WUSTL Digital Gateway Image Collections & Exhibitions

The Perplexed Reporter

Superman's Girlfriend Lois Lane: I Am Curious (Black)! 1 (1970)

Superman's Girlfriend Lois Lane: I am Curious (Black)! (1970)

In this large panel on page 3 of Superman’s Lois Lane: I Am Curious (Black), Lois is depicted contemplating the consistent rejection she receives from the black citizens of Metropolis when she tries to interview them for her newspaper story on the black experience. 

Each of the three sections show her face as she moves from deep thinking to longing, to hopefulness, and to dejection as she speaks dramatically of her predicament.

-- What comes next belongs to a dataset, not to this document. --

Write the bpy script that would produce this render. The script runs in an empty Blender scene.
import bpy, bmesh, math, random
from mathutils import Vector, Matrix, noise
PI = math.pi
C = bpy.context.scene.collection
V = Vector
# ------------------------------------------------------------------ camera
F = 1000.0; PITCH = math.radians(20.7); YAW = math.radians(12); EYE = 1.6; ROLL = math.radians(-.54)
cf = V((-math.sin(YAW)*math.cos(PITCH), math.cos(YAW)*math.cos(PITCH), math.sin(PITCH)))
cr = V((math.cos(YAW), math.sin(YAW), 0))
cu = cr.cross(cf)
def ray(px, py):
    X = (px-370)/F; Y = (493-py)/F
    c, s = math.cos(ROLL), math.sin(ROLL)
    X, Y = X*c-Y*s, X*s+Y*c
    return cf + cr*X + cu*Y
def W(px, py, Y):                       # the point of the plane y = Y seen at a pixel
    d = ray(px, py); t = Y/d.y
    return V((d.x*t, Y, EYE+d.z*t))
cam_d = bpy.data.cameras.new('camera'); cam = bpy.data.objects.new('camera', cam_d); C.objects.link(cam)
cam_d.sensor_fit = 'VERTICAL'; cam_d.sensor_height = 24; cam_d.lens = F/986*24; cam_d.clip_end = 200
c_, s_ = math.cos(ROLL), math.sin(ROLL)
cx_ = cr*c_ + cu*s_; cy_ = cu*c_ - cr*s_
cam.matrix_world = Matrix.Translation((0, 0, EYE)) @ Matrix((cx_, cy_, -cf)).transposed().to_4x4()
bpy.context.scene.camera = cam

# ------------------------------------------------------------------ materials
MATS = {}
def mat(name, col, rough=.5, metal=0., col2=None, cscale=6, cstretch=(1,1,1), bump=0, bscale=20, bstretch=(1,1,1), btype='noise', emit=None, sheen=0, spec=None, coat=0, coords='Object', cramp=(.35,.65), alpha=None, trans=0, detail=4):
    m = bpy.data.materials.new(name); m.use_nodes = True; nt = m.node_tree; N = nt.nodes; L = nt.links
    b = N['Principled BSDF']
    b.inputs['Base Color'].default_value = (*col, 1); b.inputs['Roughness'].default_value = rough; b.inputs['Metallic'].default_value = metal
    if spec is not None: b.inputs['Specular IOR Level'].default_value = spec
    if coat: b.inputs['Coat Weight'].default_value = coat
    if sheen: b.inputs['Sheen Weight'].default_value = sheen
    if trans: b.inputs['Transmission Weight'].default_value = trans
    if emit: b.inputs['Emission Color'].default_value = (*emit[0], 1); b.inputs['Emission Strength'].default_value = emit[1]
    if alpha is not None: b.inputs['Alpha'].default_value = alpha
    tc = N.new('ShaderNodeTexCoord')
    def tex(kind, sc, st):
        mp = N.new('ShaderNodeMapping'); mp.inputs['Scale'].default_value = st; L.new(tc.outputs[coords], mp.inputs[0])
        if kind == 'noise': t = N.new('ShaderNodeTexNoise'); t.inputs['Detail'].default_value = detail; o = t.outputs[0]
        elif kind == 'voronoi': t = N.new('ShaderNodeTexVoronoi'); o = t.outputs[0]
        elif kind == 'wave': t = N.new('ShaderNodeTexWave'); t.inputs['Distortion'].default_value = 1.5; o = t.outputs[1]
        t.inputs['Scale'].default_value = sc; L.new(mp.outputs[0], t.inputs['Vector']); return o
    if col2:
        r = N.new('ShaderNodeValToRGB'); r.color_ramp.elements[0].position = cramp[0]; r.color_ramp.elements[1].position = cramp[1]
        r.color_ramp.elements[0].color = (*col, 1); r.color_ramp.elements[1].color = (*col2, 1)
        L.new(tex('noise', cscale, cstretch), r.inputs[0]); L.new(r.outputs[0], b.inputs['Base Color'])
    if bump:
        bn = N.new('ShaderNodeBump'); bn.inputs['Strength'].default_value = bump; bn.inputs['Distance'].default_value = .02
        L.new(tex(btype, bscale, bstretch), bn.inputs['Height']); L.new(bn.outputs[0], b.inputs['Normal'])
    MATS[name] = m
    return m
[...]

The words in her thought bubbles emphasize the injustice of the situation, with bolded words including “[wall of] suspicion,” “no one,” and “[the] plague.” Lois’s innocence as an archetype of the well-meaning white woman comes through in these messages, as she stutters through her own stunned and dejected thoughts, especially on the far right as she thinks about the woman steering away her child “as if…as if I were the plague,” the repetition of “as if” underscoring her sheer incredulousness that such a thing could be thought about her.  The emphasis on her innocence paints a picture of racism as being a disagreement between two groups, both groups capable of acting against the other. As bell hooks discusses in Ain’t I a Woman, there was and still is a popular view that blacks and whites could end racism by forming meaningful relationships between races: 

"The majority of us understood racism as a social evil perpetuated by prejudiced white people that could be overcome through bonding between black and liberal whites, through militant protest, changing of laws or racial integration" (hooks 120). 

In this panel, the consistent, failed efforts of Lois Lane to reach out and make friendly connections with black people are presented as no fault of her own; she is earnest in trying to connect with black people, but is discriminated against because of the color of her skin. Lois assumes the identity of victimized white woman to whom black people are being unjustly hateful towards. 

In these three images of Lois’s failed interactions, there is also a clear sense of Lois’s subconscious feelings of entitlement to the attention of black people, even though her emotional response is not of anger or possessiveness. Although Lois approaches people in the neighborhood with the same polite approach that she might use in trying to speak to white citizens for a story, Lois’s actual offensiveness lies in the feeling of being entitled to black people’s time, words, and environment. She never questions her right to profit from a story about the experience of being black, even though she is a white woman who does not interact with black people in her daily life. 

hooks, bell. Ain't I a Woman: Black Women and Feminism. Boston, MA: South End, 1981. PDF.